Nickel prices to peak by 2027: Fitch


Nickel prices are expected to reach new record highs by 2027, according to data released by Fitch Solutions.

Throughout 2023-2027, Fitch Solutions expects a steady uptrend in nickel prices, which will then likely peak by the end of this period.

In the short-term, nickel prices are set to weaken during the first half of 2022, as acute market tightness developed throughout October and November 2021 continues to ease.

Prices have already fallen from the multi-year highs reached during October and Fitch expects this consolidation to persist over the coming months.

This decline in nickel prices over the first half of 2022 means that prices should average lower over the year to USD17,000/tonne ($AUD23,727/tonne) compared to USD18,400/tonne ($AUD25,676/tonne) in 2021.

On the supply side, production of refined nickel should improve during the first half of 2022 in major nickel exports including Indonesia and the Philippines.

Stronger production growth will also likely be supported by technical advances in converting lower-grade Class 2 nickel ore that is abundant in Indonesia into higher-grade Class 1 nickel that can be used in the battery industry.

This will help to alleviate a bottleneck in nickel supply to the battery industry that is likely to develop over 2022-2026 as the global production of batteries for the electric vehicle industry surges.

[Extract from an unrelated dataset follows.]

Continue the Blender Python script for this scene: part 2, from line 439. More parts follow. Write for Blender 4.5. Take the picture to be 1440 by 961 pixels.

In the long term, a shortage of Class 1, battery-grade nickel may encourage automakers to explore lithium-iron-phosphate (LFP) batteries for mass-market vehicles, presenting downside risk to nickel demand for lithium-ion batteries.

In February 2021, Tesla chief executive officer Elon Musk said that nickel remains the firm’s biggest obstacle to successfully scaling lithium-ion cell production and has prompted Tesla to shift its standard range vehicles to contain LFP cathodes.

The firm also reached an agreement in March 2021 to source raw materials from the Goro nickel mine in New Caledonia for its batteries by serving as a technical and industrial partner.

This signifies the continuing preference for nickel-heavy batteries due to higher energy density properties.